Looking for more ways to make lower your energy bill? Read our advice on how to make your home more energy efficient.

Smart light bulbs

Used philips hue 468896

Smart light bulbs are internet-connected, meaning you can control them from a connected device – from anywhere in the world if you needed to – as long as you have a data or wi-fi connection. Most are powered by LEDs, and therefore have cheaper running costs than other types of bulbs.

You’ll usually need a smart hub to set up smart light bulbs, which allows your bulbs to communicate with your internet router. Make sure your bulbs and smart hub are compatible – for example, Philips smart bulbs will only work with a Philips Hue Bridge.

You could set up one hub to control multiple devices in your smart home, such as your security system or radiator valves.

Some smart bulbs will still function without a smart hub. For example, certain bulbs from LIFX have built-in wi-fi, which means they work independently.

Other smart lights work over Bluetooth as well as (or instead of) wi-fi. This means that although you can control the bulbs remotely using a phone or tablet, you need to be within a specific range. You won’t be able to control Bluetooth bulbs from outside this range (often around 30ft).

Most smart lighting systems are compatible with voice commands through Google Assistant or Amazon’s Alexa, making them a good hands-free option.

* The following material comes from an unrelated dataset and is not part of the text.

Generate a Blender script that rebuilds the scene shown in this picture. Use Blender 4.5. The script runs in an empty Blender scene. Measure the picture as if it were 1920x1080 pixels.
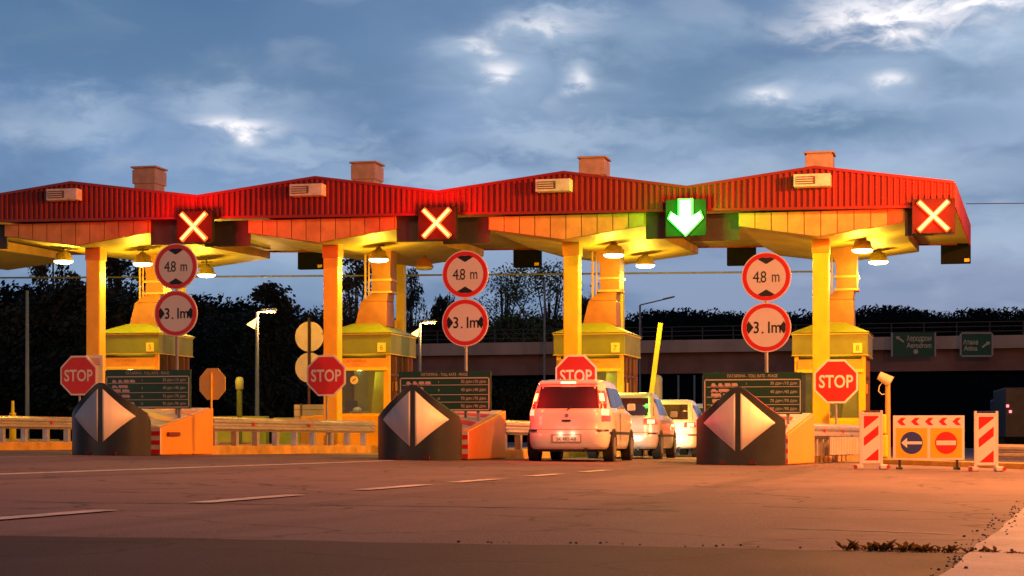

Many smart bulbs can also change colour. You can expect to spend up to around £50 for a single colour-shifting smart bulb. If you’re shopping for a smart bulb that just switches between warmer and cooler white tones, expect to pay £10-£30.

Pros of smart light bulbs

  • You can control smart light bulbs while out of the house, which is handy if you accidentally leave a light on.
  • Smart bulbs are made with existing lamps and light fixtures in mind and most come with Edison caps, bayonet caps or both.
  • As an extra layer of security, you can turn on your lights remotely to deter burglars.
  • Many smart home hubs come with motion sensors – you can set them so that your smart bulbs turn on when they detect movement.